The structure of the story allows the naarator to reveal her feelings about the murder, about her son, and about his victim, slowly and deliberately. While she has already acknowledged to the mother of the young girl who she is, and has also acknowledged her son’s guilt, she does not offer significant details about the murder itself until near the end of the book. This is done for two reasons: the first is that it fits within the narrative of telling the events of the story as they unfolded from the narrator’s perspective; second, it allows the drama and the tension to build up over the course of the book. Both mothers in “Mother to Mother” are well aware that the murder has taken place. By waiting to recount the events of the murder until the end of the story, the Mxolisi’s mother has a chance to offer some insight into what her life and her son’s life have been like under Apartheid.

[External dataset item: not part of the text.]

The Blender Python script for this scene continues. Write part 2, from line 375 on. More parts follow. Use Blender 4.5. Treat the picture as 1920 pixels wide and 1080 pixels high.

This may not garner any sympathy for her or her son, but it does at least give her the chance to explain some of the factors on their lives that led Mxolisi to become the young man he became, and to do what he did.
3. In “Mother to Mother,” one of the central themes of the book is the effect that the system of Apartheid had on those who suffered under it. At the beginning of the story, after Mandisa has addressed the mother of the young girl directly, she describes what it is like to start the day in her home while also imagining what the girl’s day was like. At Mandisa’ s home, she struggles to get the children fed and ready for the day, knowing that she will soon have to leave for work. She also knows that she will be home long after they have finished school, and she warns them that they better be inside when she gets home. As she is preparing for her day, she describes the young girl waking up in her home, and taking a leisurely shower and eating breakfast before returning to bed where she settles in to do some reading and studying.
It is immediately clear, even before Mandisa offers any details about the events of the coming days, and her discovery that her son has killed someone, that white people and black people in South Africa lead very different lives. The girl has a life of relative privilege (even though she has dedicated herself to causes she feels are important) while Mandisa has a difficult time feeding and caring for her family, and must take a job working long hours for a white family to make ends meet.
Throughout the story, Mandisa offers examples of the suffering she and the people of Guguletu endure at the hands of the police and the government. Mandisa had dreams of getting an education, but these dreams were interrupted by her pregnancy, and she soon found herself trapped in the same cycle of poverty that trapped everyone she knew. She also realized that her children were just as caught up in this trap as she was, and that there was nothing she could do about it. Mandisa recognizes that what her son did may almost have been inevitable; when she claims that the “resentment of three hundred years plugged his ears,” she was describing to the readers –and to the other mother- how her son was just one small figure swept up by the centuries of oppression her people had suffered.